Is the family topology for $\mathbb{R}$

Question

I have a problem about showing that; is the family r creates topology for $\mathbb{R}$ ? $$r = \{U \subset \mathbb{R} : 0 \notin U \text{ or } \mathbb{R} -\{-1,1\} \subset U\} $$

1. First part is okey. I can show that $\emptyset$ and $\mathbb{R} \in r$.
2. If $0 \notin U$ for all $U_a$, it is okey that the union is also in $r$. However, other parts are not clear for me.
3. If $0 \notin U$ for all $U_a$, it is also okey that the finite intersection is also in $r$. However, other parts are again not clear for me.

Any help will be appreciated. Thank you!

Answer 1

Suppose you have $U_1,\dots,U_n\in r$; if $0\in U_i$, for $i=1,\dots,n$, then $\mathbb{R}-\{-1,1\}\subset U_i$, for all $i$, so $$ \mathbb{R}-\{-1,1\}\subset \bigcap_{i=1}^n U_i $$ Otherwise $0\notin U_i$ for some $i$ and therefore $$ 0\notin \bigcap_{i=1}^n U_i $$ So closure under finite intersections is proved.

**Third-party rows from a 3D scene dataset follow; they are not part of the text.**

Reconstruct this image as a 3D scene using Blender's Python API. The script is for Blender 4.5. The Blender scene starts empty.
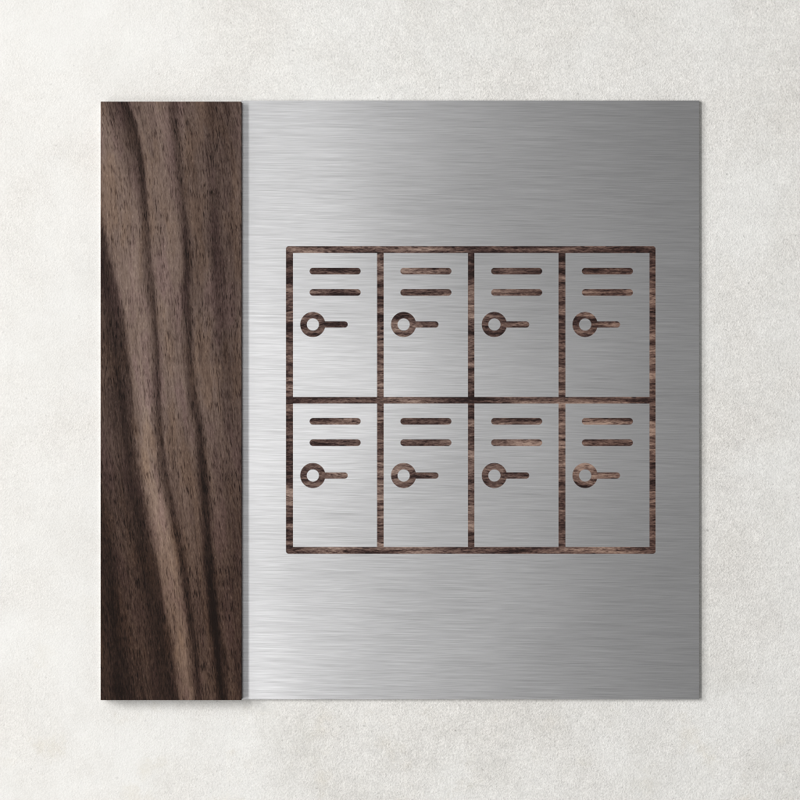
import bpy, bmesh, math

scene = bpy.context.scene
scene.render.engine = 'CYCLES'
C = scene.collection
PX = 1.0 / 3000.0            # one photograph pixel in metres on the sign (the sign is 20 cm square)
BASE = 700.0                 # photograph row of the sign's lower edge: local z = 0

def P(px, py):
    """a point of the sign's face, local to the sign's base"""
    return ((px - 400.0) * PX, (BASE - py) * PX)

# ------------------------------------------------------------------ outlines
def rrect(x0, y0, x1, y1, r=0.0, seg=10):
    if r <= 0.01:
        return [(x0, y0), (x1, y0), (x1, y1), (x0, y1)]
    pts = []
    for cx, cy, a0 in ((x0 + r, y0 + r, 180), (x1 - r, y0 + r, 270), (x1 - r, y1 - r, 0), (x0 + r, y1 - r, 90)):
        for i in range(seg + 1):
            a = math.radians(a0 + 90.0 * i / seg)
            pts.append((cx + r * math.cos(a), cy + r * math.sin(a)))
    return pts

def pill(x0, y0, x1, y1):
    return rrect(x0, y0, x1, y1, (y1 - y0) / 2 - 0.02, 14)

def circle(cx, cy, r, n=64):
    return [(cx + r * math.cos(2 * math.pi * i / n), cy + r * math.sin(2 * math.pi * i / n)) for i in range(n)]

def latch(cx, cy, R, hh, xe):
    """ring with a straight round-ended handle to the right (outer outline)"""
    a = math.asin(hh / R)
    pts = []
    n = 60
    for i in range(n + 1):
        t = a + (2 * math.pi - 2 * a) * i / n
        pts.append((cx + R * math.cos(t), cy + R * math.sin(t)))
    for i in range(15):
        t = -math.pi / 2 + math.pi * i / 14
        pts.append((xe - hh + hh * math.cos(t), cy + hh * math.sin(t)))
    return pts

def grow(loop, d):
    """offset a closed outline outward by d pixels (inward when d < 0)"""
    n = len(loop)
    area = sum(loop[i][0] * loop[(i + 1) % n][1] - loop[(i + 1) % n][0] * loop[i][1] for i in range(n))
    s = 1.0 if area > 0 else -1.0
    out = []
    for i in range(n):
        p0, p1, p2 = loop[i - 1], loop[i], loop[(i + 1) % n]
        e1 = (p1[0] - p0[0], p1[1] - p0[1]); e2 = (p2[0] - p1[0], p2[1] - p1[1])
        l1 = math.hypot(*e1) or 1e-9; l2 = math.hypot(*e2) or 1e-9
        n1 = (e1[1] / l1 * s, -e1[0] / l1 * s); n2 = (e2[1] / l2 * s, -e2[0] / l2 * s)
        m = (n1[0] + n2[0], n1[1] + n2[1]); k = 1 + n1[0] * n2[0] + n1[1] * n2[1]
        k = max(k, 0.35)
        out.append((p1[0] + m[0] / k * d, p1[1] + m[1] / k * d))
    return out

def sheet(name, loops, back, front, bevel, mat, parent):
    """flat piece with holes: outlines in photograph pixels, extruded from back to front (metres off the wall)"""
    cu = bpy.data.curves.new(name + '_outline', 'CURVE')
    cu.dimensions = '2D'
    cu.fill_mode = 'BOTH'
    cu.extrude = (front - back) / 2 - bevel
    cu.bevel_depth = bevel
    cu.bevel_resolution = 1
    cu.offset = -bevel
    for lp in loops:
        sp = cu.splines.new('POLY')
        sp.points.add(len(lp) - 1)
        for p, (x, y) in zip(sp.points, lp):
            X, Z = P(x, y)
            p.co = (X, Z, 0, 1)
        sp.use_cyclic_u = True
    tmp = bpy.data.objects.new(name + '_outline', cu)
    C.objects.link(tmp)
    dg = bpy.context.evaluated_depsgraph_get()
    me = bpy.data.meshes.new_from_object(tmp.evaluated_get(dg))
    C.objects.unlink(tmp); bpy.data.objects.remove(tmp); bpy.data.curves.remove(cu)
    mid = (front + back) / 2
    for v in me.vertices:
        x, z, d = v.co
        v.co = (x, -(d + mid), z)
    bm = bmesh.new(); bm.from_mesh(me)
    bmesh.ops.remove_doubles(bm, verts=bm.verts, dist=1e-6)
    bmesh.ops.recalc_face_normals(bm, faces=bm.faces)
    bm.to_mesh(me); bm.free()
    me.name = name
    me.materials.clear(); me.materials.append(mat)
    for p in me.polygons:
        p.use_smooth = False
    o = bpy.data.objects.new(name, me)
    C.objects.link(o); o.parent = parent
    return o

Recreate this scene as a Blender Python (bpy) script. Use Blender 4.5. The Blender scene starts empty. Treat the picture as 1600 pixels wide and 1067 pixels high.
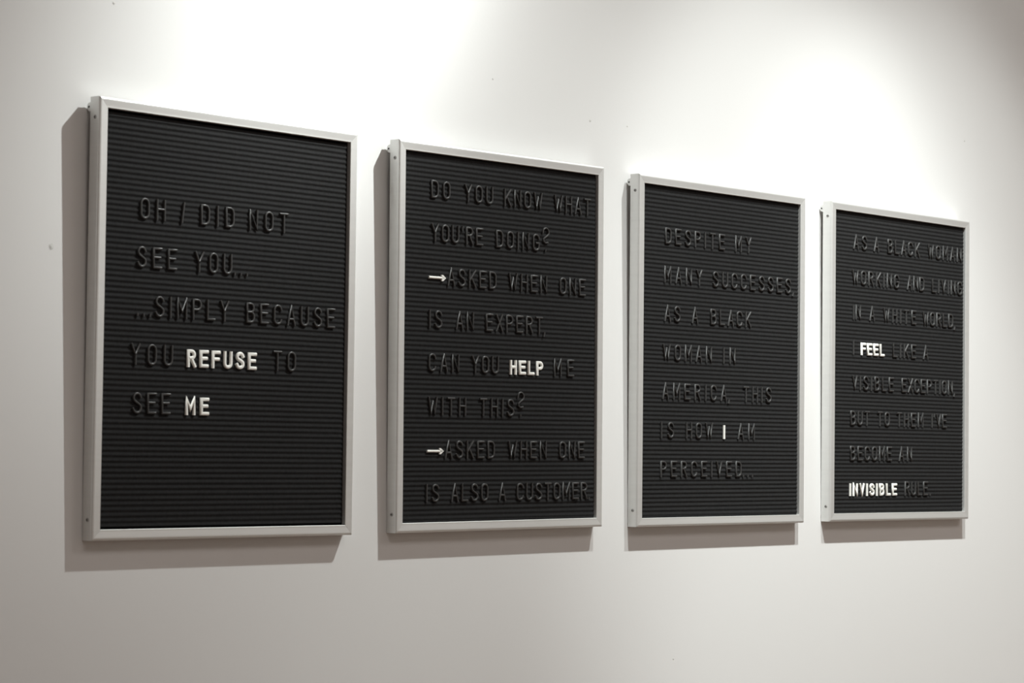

Suppose you have a family $(U_\lambda)_{\lambda\in\Lambda}$ of members of $r$. If one of them satisfies $\mathbb{R}-\{-1,1\}\subset U_\lambda$, then $$ \mathbb{R}-\{-1,1\}\subset\bigcup_{\lambda\in\Lambda}U_\lambda $$ If none of them satisfies the condition above, then $0\notin U_\lambda$, for every $\lambda\in\Lambda$ and so $$ 0\notin\bigcup_{\lambda\in\Lambda}U_\lambda $$

Note that you can use the same exact proof for the family $r_{(A,B)}$ defined by $$ r_{(A,B)}=\{U\subset\mathbb{R}: A\not\subset U\text{ or }B\subset U\} $$ for any $A,B\subset\mathbb{R}$, with $A\ne\emptyset$.

Answer 2

HINT: Let $U_0=\Bbb R\setminus\{-1,1\}$; the only $U\subseteq\Bbb R$ such that $U_0\subseteq U$ are $U_0$, $U_0\cup\{-1\}=\Bbb R\setminus\{1\}$, $U_0\cup\{1\}=\Bbb R\setminus\{-1\}$, and $\Bbb R$. Thus,

$$r=\wp\big(\Bbb R\setminus\{0\}\big)\cup\big\{\Bbb R,\Bbb R\setminus\{1\},\Bbb R\setminus\{-1\},\Bbb R\setminus\{-1,1\}\big\}\;.$$

That is, only four of the sets in $r$ contain $0$, and we know exactly what they are. It’s not hard to check that the intersection of any two of these four sets is one of the four, and that the intersection of one of these sets with a set that does not contain $0$ is also in $r$. This shows that $r$ is closed under finite intersections.

The proof that $r$ is closed under arbitrary unions is similar. The union of any collection of sets not containing $0$ is a set not containing $0$, and it’s not hard to check that the union of such a set with one of the other four members of $r$ is one of the four members containing $0$.